From the Space Troops like his boss Vladimir Popovkin, Frolov is the Defense Ministry’s Deputy Armaments Chief, and Chief of the Main Armaments Directorate. 

Frolov said 13 trillion rubles will guarantee development of strategic nuclear forces, air defense, and aviation, but the Ground Troops’ requirements for modern weapons will be underfinanced. 

He added that 28 trillion rubles would allow the Defense Ministry to cover the Ground Troops’ needs, and 36 trillion—almost three times the planned amount of the GPV—would fully finance programs for the Navy and Space Troops. 

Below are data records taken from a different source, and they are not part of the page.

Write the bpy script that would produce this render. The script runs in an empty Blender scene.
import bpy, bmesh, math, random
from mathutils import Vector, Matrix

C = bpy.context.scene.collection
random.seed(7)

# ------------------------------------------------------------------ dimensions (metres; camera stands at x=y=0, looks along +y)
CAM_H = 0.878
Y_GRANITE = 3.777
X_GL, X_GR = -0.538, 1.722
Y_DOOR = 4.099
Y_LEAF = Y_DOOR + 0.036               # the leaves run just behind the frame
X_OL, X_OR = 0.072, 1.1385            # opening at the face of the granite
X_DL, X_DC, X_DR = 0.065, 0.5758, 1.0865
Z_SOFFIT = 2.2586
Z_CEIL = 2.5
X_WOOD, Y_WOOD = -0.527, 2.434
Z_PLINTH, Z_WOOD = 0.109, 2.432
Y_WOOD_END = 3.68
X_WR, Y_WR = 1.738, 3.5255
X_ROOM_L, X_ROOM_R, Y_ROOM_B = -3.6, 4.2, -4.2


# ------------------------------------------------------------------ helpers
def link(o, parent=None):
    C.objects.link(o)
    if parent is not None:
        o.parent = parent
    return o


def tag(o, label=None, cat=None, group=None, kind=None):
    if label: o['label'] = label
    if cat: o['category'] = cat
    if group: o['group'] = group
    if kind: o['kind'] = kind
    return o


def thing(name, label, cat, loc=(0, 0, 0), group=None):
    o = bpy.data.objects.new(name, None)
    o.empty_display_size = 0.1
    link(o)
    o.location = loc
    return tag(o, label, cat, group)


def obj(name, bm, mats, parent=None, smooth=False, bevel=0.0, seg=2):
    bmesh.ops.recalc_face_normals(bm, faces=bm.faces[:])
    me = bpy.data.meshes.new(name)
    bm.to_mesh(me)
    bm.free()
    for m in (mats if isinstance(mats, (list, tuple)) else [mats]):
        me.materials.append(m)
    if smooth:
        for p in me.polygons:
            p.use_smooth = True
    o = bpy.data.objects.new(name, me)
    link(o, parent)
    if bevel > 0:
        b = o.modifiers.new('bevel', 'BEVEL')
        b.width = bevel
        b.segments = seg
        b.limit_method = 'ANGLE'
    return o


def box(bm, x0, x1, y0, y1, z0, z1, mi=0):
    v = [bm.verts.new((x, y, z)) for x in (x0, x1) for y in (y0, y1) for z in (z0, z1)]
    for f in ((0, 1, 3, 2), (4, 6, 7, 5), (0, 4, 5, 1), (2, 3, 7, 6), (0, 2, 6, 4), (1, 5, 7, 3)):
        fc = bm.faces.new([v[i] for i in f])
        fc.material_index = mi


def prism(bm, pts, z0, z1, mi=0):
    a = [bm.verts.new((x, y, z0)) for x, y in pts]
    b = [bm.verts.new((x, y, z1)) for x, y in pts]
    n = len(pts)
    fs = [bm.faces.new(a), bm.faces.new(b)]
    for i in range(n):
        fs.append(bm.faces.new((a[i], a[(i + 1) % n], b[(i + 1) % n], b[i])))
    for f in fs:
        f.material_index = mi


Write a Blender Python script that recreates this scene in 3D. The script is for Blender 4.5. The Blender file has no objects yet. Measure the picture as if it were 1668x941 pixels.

First Deputy VPK Chairman, ex-general Vladislav Putilin responded that his commission hasn’t heard answers as to why the proposed 13-trillion-ruble allocation is insufficient for the military’s needs: 

“In the Defense Ministry’s opinion, the armed forces will degrade under an allocation of 13 trillion rubles out to 2020.  But we haven’t gotten explanations even though we’re asking:  show us these horror stories.” 

Putilin noted that the GPV is still a ‘working’ document at this point. 

At the same time, the Audit Chamber (a GAO-type organization) told the Duma the Defense Ministry is not succeeding in using its allocated funding.  Lenta.ru reported that, by varying measures, the Defense Ministry executed only 42-65 percent of the State Defense Order (GOZ, Gosoboronzakaz, ГОЗ, Гособоронзаказ) for last year.  Also of interest from yesterday, SIPRI released its estimate of Russian defense spending for 2009–$53 billion (about 1.6 trillion rubles), good enough for fifth place worldwide.  See also Grani.ru for coverage of the Defense Ministry’s difficulty spending the GOZ. 

Newsru.com captured this story appropriately as a Defense Ministry demand for more funding.  Prime Minister Putin and President  Medvedev have vowed repeatedly to increase new armaments, from the current level of 10 percent, to 30 and 70 percent of the inventory in 2015 and 2020 respectively.  What’s unknown is why at least one uniformed military man has decided to challenge the feasibility of his political masters’ long-term rearmament goals.